After reading Steel Shavings volume 44,
former student Terry Helton, like Fred McColly before him, is chomping at the
bit to protest IUN forbidding me to use a 40 year-old account. Well, I’m pleased to report that the problem
is apparently about to be resolved. I’ve
told Arts and Sciences dean Mark Hoyert that the next volume will include
journals from Steve McShane’s spring, summer, and fall students. After meeting with CISTL director Chris
Young, I’ve agreed to publish excerpts of papers presented at annual Arts and
Sciences conferences. I’m hoping, as
Chris considers offerings on Antebellum Indiana, that we might co-edit a volume
on the Calumet Region during the Nineteenth Century.
I wore my “Stand Up for Steel” t-shirt as Congress
debated whether to authorize Obama to negotiate a trade deal with 11 Pacific
countries. Most Democrats, including
Congressman Peter Visclosky opposed the bill, while most Republicans supported
it.
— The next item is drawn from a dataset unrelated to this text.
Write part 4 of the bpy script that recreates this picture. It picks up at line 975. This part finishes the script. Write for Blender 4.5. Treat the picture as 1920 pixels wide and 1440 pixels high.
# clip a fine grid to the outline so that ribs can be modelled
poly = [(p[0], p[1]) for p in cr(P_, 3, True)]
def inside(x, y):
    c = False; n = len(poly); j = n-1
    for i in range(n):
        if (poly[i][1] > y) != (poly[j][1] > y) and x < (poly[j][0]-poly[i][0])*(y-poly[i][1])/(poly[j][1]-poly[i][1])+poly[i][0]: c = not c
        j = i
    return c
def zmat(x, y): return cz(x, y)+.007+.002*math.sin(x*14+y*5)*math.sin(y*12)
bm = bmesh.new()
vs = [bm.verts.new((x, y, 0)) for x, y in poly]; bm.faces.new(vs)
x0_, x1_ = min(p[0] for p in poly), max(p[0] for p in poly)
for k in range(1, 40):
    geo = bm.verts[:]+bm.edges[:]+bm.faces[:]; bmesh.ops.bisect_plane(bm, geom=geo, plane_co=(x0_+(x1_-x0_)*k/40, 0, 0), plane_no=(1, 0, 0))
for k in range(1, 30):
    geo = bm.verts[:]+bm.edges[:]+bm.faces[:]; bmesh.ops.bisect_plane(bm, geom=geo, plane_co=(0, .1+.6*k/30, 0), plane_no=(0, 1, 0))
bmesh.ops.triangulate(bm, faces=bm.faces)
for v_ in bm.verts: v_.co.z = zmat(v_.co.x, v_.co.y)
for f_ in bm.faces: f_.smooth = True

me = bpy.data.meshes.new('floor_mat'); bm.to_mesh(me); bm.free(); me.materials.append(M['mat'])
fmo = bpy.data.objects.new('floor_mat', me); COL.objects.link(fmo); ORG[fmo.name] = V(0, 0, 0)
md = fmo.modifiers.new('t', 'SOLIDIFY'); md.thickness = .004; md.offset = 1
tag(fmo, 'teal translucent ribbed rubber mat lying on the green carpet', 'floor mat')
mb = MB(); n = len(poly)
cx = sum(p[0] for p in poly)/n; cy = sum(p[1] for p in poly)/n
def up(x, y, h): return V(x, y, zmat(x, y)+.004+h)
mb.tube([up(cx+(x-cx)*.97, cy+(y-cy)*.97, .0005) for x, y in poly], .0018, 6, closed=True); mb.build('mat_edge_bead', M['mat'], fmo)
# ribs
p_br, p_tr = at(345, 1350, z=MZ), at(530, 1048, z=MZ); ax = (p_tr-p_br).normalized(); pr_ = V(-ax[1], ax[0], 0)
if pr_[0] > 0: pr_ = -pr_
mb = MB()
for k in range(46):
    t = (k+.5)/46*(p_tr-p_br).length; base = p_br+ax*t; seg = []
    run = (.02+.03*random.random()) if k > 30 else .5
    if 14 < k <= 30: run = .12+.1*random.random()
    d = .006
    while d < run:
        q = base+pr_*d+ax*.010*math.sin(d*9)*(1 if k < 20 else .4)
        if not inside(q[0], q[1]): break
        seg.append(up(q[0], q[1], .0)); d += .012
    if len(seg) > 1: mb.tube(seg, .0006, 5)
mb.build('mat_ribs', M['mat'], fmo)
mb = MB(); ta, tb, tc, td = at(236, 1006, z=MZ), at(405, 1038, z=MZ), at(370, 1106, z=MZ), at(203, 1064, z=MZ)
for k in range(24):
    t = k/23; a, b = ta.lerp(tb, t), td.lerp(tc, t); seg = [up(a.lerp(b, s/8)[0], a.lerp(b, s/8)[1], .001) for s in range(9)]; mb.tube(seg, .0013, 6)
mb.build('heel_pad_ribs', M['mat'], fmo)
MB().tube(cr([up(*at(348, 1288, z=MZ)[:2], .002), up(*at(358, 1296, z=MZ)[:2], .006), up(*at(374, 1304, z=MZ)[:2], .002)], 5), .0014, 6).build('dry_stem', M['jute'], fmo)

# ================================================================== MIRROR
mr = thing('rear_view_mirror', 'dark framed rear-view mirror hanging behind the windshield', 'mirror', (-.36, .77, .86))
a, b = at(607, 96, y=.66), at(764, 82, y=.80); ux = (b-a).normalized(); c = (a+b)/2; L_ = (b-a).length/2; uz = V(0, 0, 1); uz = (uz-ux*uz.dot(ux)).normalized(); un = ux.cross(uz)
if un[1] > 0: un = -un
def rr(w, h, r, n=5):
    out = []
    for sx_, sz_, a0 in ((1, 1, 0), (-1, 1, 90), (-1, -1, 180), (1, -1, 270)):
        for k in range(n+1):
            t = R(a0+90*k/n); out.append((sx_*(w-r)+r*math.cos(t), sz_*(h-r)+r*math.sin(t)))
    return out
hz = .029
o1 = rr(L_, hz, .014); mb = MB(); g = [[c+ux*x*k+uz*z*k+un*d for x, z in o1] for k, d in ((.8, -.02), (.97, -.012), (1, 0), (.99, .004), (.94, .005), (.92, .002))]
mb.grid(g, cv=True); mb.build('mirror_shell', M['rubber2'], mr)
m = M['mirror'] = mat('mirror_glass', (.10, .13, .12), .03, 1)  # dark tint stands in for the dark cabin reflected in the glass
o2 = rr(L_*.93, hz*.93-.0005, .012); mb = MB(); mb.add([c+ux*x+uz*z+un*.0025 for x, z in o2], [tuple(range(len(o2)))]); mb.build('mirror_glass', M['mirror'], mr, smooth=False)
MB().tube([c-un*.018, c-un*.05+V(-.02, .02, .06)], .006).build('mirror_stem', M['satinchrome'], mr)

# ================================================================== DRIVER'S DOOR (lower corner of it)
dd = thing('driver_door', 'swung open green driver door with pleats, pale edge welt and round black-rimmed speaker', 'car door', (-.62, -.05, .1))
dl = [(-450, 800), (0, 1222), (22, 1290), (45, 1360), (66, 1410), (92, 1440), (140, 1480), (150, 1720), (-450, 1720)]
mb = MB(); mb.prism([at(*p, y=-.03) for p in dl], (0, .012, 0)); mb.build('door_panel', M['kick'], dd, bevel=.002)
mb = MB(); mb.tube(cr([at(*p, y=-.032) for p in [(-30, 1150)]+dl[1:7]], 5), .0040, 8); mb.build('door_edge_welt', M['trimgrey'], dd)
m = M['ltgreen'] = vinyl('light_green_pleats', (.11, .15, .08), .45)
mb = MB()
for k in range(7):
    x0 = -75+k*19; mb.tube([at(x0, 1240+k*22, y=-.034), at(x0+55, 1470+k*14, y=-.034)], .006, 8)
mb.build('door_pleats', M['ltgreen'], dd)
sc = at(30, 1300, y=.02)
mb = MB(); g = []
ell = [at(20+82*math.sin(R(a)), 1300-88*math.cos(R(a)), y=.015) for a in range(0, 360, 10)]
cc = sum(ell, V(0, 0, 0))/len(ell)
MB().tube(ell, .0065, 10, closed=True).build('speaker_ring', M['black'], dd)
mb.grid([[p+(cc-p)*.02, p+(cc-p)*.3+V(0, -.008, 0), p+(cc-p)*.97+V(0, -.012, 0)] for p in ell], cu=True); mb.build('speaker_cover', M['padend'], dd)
Like union leaders, I fear it will
increase the ability of foreign countries to drive American steel mills out of
business.
well...pleased as i am that the ossified bureaucrats and humorless bean counters have seen the light and things are moving forward i have to admit to a bit of disappointment,,,i have been honing that particular rant for a number of months...i have hopes of retooling it for application to presidential politics though...that effort may hold some promise.